What the task requires: From the entries that follow, extract each line holding the string "picture".

Source data:
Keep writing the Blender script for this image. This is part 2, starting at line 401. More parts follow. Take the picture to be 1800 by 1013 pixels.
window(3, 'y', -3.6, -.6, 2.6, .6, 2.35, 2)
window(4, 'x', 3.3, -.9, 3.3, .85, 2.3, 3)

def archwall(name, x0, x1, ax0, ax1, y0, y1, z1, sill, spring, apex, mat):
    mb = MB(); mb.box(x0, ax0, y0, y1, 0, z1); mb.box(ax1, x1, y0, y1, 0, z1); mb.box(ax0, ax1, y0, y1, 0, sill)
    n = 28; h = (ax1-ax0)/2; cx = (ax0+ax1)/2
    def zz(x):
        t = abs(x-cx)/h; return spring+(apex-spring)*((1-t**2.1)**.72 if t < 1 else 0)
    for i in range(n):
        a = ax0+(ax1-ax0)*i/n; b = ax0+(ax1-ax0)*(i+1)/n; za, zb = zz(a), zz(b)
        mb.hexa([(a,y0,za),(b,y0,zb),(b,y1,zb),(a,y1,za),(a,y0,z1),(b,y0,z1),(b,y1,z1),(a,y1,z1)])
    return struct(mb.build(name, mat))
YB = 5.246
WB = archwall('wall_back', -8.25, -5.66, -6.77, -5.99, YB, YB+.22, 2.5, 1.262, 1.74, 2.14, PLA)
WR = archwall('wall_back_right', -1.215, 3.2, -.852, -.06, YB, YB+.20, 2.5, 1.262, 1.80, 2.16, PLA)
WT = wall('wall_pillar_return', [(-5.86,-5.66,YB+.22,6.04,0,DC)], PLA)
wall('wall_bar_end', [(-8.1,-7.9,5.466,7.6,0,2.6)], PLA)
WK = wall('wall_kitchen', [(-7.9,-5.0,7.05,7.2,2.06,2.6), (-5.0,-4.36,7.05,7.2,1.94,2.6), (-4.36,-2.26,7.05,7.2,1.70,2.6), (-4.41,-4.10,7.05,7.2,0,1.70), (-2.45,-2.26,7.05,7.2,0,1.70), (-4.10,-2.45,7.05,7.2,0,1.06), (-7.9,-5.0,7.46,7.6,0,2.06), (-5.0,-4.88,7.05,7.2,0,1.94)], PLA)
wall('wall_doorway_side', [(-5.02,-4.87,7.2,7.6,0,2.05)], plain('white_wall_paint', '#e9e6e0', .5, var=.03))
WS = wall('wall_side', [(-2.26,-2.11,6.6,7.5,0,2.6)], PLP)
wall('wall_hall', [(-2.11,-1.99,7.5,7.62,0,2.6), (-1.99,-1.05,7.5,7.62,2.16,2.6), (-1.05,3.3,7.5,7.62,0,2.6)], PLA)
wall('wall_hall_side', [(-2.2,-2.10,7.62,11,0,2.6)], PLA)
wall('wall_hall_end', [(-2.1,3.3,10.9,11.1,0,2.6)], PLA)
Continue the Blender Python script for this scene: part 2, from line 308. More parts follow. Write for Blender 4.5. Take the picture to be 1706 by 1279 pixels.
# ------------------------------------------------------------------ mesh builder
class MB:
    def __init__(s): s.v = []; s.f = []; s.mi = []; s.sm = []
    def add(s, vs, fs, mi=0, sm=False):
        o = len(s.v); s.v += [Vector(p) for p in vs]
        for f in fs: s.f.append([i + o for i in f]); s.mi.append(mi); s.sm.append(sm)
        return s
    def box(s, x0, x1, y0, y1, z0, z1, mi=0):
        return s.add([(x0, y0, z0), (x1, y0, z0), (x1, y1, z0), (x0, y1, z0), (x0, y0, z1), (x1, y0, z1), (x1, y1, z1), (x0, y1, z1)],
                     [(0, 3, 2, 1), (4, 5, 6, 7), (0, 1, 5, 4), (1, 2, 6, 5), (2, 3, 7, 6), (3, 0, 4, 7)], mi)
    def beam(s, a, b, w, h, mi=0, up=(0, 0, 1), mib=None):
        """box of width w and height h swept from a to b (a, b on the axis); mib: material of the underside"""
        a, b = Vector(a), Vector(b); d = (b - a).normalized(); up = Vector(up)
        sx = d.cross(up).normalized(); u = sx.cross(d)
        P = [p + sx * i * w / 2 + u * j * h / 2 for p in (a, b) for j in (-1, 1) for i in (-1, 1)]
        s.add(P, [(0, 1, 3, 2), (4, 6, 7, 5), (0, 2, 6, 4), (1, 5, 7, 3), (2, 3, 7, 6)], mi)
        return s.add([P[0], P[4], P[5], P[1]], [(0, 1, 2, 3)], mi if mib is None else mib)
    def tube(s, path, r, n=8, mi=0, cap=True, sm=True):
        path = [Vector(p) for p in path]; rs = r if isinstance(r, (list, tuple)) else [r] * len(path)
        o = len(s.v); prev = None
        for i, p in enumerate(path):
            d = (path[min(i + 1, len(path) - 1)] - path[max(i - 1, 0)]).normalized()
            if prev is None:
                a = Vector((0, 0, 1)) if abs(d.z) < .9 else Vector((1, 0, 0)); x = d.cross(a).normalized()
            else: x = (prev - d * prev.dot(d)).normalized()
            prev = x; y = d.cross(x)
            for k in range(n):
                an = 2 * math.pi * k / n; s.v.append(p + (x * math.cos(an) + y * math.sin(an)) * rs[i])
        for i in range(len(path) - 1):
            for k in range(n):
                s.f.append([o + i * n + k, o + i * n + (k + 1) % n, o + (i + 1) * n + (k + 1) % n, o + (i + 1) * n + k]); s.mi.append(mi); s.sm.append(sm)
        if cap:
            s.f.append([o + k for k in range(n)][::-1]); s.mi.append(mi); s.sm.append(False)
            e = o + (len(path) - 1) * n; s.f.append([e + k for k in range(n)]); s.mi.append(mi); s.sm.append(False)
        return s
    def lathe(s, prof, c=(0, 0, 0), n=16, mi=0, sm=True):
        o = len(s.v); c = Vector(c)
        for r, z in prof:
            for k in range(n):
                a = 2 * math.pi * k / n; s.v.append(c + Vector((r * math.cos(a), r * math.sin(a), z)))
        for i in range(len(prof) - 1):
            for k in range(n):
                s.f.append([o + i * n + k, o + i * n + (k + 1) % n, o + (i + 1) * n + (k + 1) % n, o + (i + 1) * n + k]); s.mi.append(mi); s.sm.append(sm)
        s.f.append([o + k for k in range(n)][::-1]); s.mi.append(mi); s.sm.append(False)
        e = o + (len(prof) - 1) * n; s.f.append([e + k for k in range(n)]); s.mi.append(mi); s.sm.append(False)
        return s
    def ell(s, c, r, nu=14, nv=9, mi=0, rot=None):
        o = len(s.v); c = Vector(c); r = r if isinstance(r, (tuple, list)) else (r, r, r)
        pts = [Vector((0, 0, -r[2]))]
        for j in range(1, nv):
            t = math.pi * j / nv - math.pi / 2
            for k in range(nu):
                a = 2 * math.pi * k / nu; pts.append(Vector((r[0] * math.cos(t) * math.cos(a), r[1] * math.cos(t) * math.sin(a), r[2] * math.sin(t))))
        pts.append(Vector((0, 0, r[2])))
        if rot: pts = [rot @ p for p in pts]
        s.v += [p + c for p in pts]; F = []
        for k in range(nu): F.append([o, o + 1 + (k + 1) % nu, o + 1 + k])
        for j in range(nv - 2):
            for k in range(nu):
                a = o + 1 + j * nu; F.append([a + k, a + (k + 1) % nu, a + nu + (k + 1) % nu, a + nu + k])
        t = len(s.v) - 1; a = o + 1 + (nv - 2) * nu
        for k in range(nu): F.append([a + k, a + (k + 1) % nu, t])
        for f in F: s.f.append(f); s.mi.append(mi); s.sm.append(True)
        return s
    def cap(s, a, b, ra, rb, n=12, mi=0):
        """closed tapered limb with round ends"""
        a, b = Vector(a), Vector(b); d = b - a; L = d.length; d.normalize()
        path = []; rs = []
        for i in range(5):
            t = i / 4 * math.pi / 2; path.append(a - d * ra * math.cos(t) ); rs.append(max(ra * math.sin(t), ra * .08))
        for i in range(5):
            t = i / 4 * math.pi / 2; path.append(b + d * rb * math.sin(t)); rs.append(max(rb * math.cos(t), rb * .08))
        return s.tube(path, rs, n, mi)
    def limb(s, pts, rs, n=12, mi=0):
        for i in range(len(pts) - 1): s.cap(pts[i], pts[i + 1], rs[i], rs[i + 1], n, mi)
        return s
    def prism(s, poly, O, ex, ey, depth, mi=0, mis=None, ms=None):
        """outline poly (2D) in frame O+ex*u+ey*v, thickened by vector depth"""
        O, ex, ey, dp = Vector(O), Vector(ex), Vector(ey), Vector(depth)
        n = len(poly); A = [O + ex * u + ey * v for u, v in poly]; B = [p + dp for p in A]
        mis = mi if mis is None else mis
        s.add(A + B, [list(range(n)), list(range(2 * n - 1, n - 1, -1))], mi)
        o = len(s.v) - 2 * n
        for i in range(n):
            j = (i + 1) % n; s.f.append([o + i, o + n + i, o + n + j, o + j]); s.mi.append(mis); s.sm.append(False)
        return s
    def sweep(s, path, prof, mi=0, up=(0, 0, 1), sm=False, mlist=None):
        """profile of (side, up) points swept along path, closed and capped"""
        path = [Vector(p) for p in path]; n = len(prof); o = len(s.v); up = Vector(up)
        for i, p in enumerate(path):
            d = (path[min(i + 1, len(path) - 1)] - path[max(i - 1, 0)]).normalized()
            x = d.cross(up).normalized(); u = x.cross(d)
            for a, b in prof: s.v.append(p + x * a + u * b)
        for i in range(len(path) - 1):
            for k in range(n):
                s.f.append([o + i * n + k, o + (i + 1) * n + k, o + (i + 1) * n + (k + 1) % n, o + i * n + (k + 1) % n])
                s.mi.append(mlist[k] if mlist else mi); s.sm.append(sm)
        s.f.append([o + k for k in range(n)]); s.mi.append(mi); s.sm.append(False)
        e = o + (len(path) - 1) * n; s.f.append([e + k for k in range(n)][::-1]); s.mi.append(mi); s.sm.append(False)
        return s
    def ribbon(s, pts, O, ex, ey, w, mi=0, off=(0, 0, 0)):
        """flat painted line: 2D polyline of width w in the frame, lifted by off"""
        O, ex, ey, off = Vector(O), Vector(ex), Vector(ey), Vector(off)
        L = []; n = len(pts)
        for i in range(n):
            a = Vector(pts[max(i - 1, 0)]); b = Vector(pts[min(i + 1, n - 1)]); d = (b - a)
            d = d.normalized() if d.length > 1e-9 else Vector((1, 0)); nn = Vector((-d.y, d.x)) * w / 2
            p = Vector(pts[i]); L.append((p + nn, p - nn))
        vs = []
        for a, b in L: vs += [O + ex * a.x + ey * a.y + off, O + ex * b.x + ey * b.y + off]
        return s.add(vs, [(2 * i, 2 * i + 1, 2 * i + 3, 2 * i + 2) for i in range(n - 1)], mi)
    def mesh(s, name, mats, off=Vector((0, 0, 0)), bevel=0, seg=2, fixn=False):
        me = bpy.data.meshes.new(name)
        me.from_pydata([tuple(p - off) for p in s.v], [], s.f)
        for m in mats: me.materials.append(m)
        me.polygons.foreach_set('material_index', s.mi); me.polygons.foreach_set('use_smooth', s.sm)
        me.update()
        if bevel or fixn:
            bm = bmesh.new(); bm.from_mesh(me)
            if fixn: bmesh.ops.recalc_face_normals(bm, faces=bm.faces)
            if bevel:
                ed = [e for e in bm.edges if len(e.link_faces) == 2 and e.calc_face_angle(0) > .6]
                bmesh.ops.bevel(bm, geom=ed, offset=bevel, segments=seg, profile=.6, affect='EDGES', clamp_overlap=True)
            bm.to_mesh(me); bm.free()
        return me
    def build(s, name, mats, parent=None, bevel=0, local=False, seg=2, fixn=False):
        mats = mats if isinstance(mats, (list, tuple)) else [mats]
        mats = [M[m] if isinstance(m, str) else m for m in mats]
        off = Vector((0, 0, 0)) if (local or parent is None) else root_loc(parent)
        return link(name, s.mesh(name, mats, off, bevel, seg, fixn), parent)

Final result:
Keep writing the Blender script for this image. This is part 2, starting at line 401. More parts follow. Take the picture to be 1800 by 1013 pixels.
Continue the Blender Python script for this scene: part 2, from line 308. More parts follow. Write for Blender 4.5. Take the picture to be 1706 by 1279 pixels.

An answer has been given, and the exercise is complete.